▶ _Data in this exercise_:
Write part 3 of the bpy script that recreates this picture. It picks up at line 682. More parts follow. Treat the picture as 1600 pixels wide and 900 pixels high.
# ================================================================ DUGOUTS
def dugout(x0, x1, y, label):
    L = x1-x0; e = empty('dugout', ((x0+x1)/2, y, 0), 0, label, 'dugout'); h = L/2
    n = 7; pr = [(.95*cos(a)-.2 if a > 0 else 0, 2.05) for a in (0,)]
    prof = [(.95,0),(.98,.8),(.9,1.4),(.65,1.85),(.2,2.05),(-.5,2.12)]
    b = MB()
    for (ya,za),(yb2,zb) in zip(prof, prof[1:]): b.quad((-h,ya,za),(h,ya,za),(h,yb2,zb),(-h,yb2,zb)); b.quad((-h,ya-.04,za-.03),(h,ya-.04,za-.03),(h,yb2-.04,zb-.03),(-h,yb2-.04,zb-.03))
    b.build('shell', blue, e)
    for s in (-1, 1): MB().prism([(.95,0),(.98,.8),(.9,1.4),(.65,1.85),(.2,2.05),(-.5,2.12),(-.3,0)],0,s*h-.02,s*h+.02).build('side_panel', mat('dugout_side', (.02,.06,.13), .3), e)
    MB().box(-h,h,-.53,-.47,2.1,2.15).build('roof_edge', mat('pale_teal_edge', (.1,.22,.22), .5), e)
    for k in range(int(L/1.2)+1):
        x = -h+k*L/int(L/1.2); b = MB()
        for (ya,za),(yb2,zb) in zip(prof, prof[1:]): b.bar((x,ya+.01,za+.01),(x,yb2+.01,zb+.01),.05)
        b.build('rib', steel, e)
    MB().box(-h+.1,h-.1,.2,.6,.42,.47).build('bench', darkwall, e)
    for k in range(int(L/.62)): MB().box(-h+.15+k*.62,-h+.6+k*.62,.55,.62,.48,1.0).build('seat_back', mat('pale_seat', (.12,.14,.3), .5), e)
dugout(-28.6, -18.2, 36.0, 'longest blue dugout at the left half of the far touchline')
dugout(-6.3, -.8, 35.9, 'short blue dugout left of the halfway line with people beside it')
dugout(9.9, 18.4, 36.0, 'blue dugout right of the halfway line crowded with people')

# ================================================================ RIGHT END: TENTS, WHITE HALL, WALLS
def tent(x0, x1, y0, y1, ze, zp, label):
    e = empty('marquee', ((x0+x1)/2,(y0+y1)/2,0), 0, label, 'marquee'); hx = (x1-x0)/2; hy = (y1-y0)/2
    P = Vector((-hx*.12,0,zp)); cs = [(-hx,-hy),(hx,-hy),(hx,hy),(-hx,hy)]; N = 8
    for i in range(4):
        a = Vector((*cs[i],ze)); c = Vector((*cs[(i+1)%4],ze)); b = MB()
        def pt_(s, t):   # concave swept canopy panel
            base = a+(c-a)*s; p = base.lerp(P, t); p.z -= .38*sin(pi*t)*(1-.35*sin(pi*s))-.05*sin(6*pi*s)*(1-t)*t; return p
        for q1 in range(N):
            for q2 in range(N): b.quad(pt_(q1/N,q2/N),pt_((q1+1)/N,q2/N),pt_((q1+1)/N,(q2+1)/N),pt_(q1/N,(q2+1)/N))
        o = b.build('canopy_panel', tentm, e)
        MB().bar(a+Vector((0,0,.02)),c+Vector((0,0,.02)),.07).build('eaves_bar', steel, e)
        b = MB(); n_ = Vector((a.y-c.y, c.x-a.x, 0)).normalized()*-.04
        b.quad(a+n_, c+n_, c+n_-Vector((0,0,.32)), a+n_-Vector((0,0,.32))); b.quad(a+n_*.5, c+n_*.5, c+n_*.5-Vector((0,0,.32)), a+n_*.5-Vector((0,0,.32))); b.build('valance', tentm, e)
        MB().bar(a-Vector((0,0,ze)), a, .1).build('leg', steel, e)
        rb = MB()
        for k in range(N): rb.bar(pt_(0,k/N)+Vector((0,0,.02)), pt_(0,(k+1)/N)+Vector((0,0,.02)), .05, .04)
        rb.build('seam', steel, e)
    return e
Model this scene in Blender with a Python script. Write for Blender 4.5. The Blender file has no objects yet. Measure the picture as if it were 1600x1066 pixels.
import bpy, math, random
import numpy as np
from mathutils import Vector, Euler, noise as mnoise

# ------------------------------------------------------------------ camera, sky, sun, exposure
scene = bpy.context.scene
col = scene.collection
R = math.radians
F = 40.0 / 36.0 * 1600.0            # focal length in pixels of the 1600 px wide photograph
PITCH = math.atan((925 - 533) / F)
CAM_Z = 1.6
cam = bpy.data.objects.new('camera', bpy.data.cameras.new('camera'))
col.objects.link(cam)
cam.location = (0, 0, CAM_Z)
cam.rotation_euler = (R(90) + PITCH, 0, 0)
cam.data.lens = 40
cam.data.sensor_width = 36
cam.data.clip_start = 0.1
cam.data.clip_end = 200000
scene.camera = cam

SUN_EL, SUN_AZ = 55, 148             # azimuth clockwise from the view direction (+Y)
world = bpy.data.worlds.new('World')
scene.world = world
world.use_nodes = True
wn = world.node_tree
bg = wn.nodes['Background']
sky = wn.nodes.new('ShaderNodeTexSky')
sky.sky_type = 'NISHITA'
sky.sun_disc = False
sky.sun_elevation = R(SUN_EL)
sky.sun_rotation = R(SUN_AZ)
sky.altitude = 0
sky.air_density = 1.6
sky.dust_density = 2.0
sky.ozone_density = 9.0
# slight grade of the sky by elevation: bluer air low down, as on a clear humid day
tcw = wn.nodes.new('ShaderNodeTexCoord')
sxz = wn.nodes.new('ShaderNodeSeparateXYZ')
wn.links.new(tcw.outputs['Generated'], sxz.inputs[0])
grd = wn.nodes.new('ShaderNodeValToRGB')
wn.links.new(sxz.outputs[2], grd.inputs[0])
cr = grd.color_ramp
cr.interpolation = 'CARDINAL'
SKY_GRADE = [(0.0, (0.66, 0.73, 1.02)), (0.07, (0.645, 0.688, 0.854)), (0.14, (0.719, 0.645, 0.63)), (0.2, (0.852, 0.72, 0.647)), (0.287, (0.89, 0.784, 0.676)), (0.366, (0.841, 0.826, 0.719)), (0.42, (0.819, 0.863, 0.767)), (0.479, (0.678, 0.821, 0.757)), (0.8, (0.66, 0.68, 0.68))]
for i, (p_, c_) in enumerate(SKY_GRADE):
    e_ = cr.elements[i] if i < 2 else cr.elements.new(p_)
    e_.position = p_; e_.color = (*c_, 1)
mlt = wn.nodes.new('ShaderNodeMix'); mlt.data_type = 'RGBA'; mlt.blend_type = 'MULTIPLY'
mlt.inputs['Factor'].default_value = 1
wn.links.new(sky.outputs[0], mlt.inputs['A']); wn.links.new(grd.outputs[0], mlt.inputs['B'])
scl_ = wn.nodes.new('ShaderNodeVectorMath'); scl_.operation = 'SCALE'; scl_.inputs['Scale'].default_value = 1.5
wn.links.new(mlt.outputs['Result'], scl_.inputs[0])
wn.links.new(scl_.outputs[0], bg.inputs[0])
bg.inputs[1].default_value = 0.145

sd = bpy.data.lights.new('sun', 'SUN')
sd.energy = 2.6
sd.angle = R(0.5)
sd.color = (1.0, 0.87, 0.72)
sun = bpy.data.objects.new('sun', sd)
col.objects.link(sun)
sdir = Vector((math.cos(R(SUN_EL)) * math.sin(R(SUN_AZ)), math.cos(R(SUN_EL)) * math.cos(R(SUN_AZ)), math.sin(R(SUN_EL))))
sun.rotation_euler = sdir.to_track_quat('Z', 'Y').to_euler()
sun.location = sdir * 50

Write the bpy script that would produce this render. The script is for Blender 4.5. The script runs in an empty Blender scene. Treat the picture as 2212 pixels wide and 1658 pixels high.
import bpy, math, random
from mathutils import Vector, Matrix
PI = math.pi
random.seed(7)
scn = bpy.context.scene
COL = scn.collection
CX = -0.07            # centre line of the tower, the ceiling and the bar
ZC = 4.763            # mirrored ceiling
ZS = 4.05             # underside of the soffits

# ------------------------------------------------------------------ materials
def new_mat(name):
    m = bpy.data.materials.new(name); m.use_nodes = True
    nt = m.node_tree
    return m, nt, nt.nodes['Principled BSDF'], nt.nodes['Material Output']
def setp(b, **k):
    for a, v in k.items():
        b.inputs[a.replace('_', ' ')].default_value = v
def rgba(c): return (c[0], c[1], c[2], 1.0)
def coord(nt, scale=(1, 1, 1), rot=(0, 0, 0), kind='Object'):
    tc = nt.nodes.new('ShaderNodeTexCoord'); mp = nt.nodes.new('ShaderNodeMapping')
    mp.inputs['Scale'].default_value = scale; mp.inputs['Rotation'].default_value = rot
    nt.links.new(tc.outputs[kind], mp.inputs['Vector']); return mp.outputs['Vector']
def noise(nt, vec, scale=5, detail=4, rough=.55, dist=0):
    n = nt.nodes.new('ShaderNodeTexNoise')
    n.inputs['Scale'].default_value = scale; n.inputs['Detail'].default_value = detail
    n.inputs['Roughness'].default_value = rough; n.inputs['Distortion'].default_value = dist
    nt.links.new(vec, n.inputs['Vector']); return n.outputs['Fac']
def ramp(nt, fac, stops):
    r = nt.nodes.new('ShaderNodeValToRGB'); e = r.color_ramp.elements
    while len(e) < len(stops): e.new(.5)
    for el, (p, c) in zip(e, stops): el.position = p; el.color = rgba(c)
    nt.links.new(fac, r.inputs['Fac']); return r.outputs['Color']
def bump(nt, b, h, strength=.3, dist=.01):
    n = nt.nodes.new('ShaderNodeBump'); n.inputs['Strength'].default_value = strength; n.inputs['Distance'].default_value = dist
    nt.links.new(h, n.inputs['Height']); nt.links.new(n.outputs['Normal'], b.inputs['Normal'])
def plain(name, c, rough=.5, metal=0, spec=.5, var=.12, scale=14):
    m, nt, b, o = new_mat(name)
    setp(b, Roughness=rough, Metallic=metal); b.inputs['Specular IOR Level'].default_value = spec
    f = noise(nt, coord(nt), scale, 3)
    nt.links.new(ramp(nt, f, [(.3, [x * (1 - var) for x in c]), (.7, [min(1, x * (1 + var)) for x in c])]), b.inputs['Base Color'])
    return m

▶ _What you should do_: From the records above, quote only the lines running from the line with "Model this scene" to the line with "from mathutils import Vector, Euler, noise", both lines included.

▶ _Response_:
Model this scene in Blender with a Python script. Write for Blender 4.5. The Blender file has no objects yet. Measure the picture as if it were 1600x1066 pixels.
import bpy, math, random
import numpy as np
from mathutils import Vector, Euler, noise as mnoise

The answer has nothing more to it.